With processors and docks moving their products between each other to fill demand gaps – shrimp landed in Louisiana might find its way to Alabama for processing, or shrimp from Texas to Louisiana – the important thing from the consumer point of view is that they know it is a product of the U.S. waters from which it originally came.


The common threat among all players interviewed was that U.S. shrimp will likely not ever be able to compete with overseas product on the basis of price, but that if consumer demand is there, if product lines are developed continually to meet the varied tastes of U.S. consumers, there will be room for growth.

Todd Rushing, whose New Jersey-based ShrimpTrader.com links producers and suppliers with buyers who deal with tons of shrimp at a time, primarily depends on the demand in the U.S. for overseas shrimp.

But he notes that domestic producers are welcome to work through his portal as well.

“We would like to deal with domestic product,” Rushing said. “We have had a couple of domestic guys who tracked us down and we are open to doing business with them.”


He is also convinced – as the man who sees global fluctuations in price every day – that branding and quality rather than price will be the domestic industry’s best bet, giving credence to opinions like those espoused by Veal.

“The domestic industry should be doing a better marketing job,” Rushing said. “It’s a great eating product. They have done a terrible job of espousing those attributes, and they cannot compete against the Asian supplies on price. They need to position themselves.”

Rushing also addressed a subject that is in local circles taboo: the use by domestic processors of tripolyphosphate and other chemicals that increase water retention in shrimp. While the chemicals are considered harmless – unlike the antibiotics used in some overseas shrimp feeds – restaurant owners, high-profile chefs and bulk buyers from northern markets have long lambasted them.


Their suggestion – echoed by Rushing – is adding a few more shrimp to a box in order to overcome the problem of shrinkage that the chemicals address would make for better marketing.

Veal notes that many of the processors who belong to his group include chemical-free shrimp in their product lines.

“It does increase the cost,” Veal said of the chemicals. “The chemicals prevent drip loss and if I want 5 pounds in a box after I thaw it, somebody has to pay for that half-pound of shrimp I had to put extra in the box.”


Interviews and examination of documents and reports related to the local shrimp industry reveal that no one suggestion will cure the troubles spawned by the global trading and selling of shrimp.

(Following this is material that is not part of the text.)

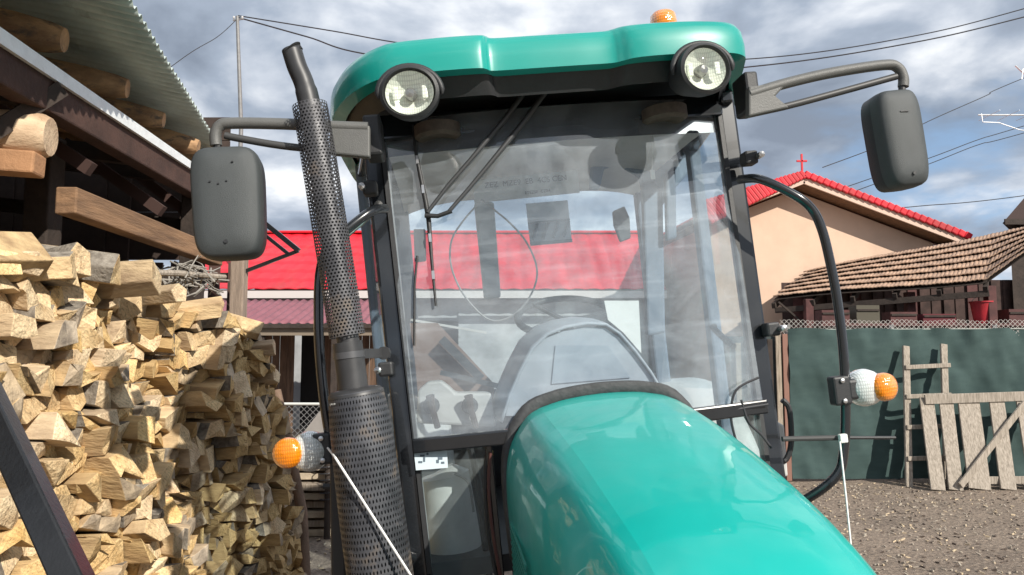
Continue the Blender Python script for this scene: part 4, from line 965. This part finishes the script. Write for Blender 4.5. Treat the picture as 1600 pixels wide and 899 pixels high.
ipoly([(640, 505), (684, 505), (772, 600), (772, 640), (655, 640), (648, 560)], .5, .03, 'side_trim_panel', mat('brown_trim', (.2, .13, .10), .7), T)
MB().beam(TL(690, 530, .45), TL(752, 592, .45), .03, .035).build('dark_bar', INTD, T)
MB().beam(TL(688, 582, .4), TL(790, 606, .4), .02, .02).build('linkage', INTD, T)
MB().beam(TL(642, 500, .6), TL(760, 520, .6), .012, .01).build('glass_rail', mat('rail_pale', (.5, .5, .48), .5), T)
# --- fenders, wheels, chassis
def fenderf(sg):
    def f(u, v):
        a = lerp(R(198), R(35), v); r_ = .76
        w_ = lerp(.50, .93, u); e = .03 * (abs(u * 2 - 1) ** 4)
        return (sg * w_, 1.42 + math.cos(a) * (r_ - e), .72 + math.sin(a) * (r_ - e))
    return f
for sg in (-1, 1):
    fd = MB().grid(fenderf(sg), 12, 30).build('rear_fender', FENDER, T, smooth=60, solid=.01)
    wh = MB().lathe((sg * .58, 1.42, .70), (sg, 0, 0), [(.40, .0), (.62, .0), (.69, .04), (.70, .16), (.69, .28), (.62, .32), (.40, .32)], 40).build('rear_wheel', RUB, T, smooth=40)
    tr2 = MB()
    for k in range(22):
        a = k / 22 * 2 * math.pi; cc = Vector((0, math.cos(a), math.sin(a)))
        tr2.beam(Vector((sg * (.60 if k % 2 else .88), 1.42, .70)) + cc * .705, Vector((sg * .74, 1.42, .70)) + Vector((0, math.cos(a + .16), math.sin(a + .16))) * .705, .04, .05)
    tr2.build('tyre_lugs', RUB, wh)
    MB().lathe((sg * .62, 1.42, .70), (sg, 0, 0), [(.0, .2), (.15, .2), (.2, .12), (.38, .12), (.41, .27), (.39, .27), (.36, .10), (0, .08)], 32).build('rim', mat('rim_yellow', (.7, .65, .5), .4), wh, smooth=40)
    fw = MB().lathe((sg * .52, -1.15, .43), (sg, 0, 0), [(.22, 0), (.38, 0), (.425, .03), (.43, .11), (.425, .19), (.38, .22), (.22, .22)], 36).build('front_wheel', RUB, T, smooth=40)
    MB().lathe((sg * .54, -1.15, .43), (sg, 0, 0), [(0, .14), (.1, .14), (.2, .08), (.23, .19), (.21, .19), (.18, .06), (0, .05)], 28).build('rim', mat('rim_yellow', (.7, .65, .5), .4), fw, smooth=40)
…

But what becomes clear as well is that continued steps toward a unified industry – where the needs of processors, fishermen, retailers and the desires of consumers are met and dealt with on common ground – will go a long way toward empowering recovery efforts.

“We are in this together,” David Veal said. “There is no us and them, there is just us. If I am drowning and a lifeguard comes to save me, my first reaction is to climb on his shoulder. I can’t do that for just a few minutes and then I go under again. We’ve all got to recognize that we are all out in deep water together here. We are all treading in very deep water.”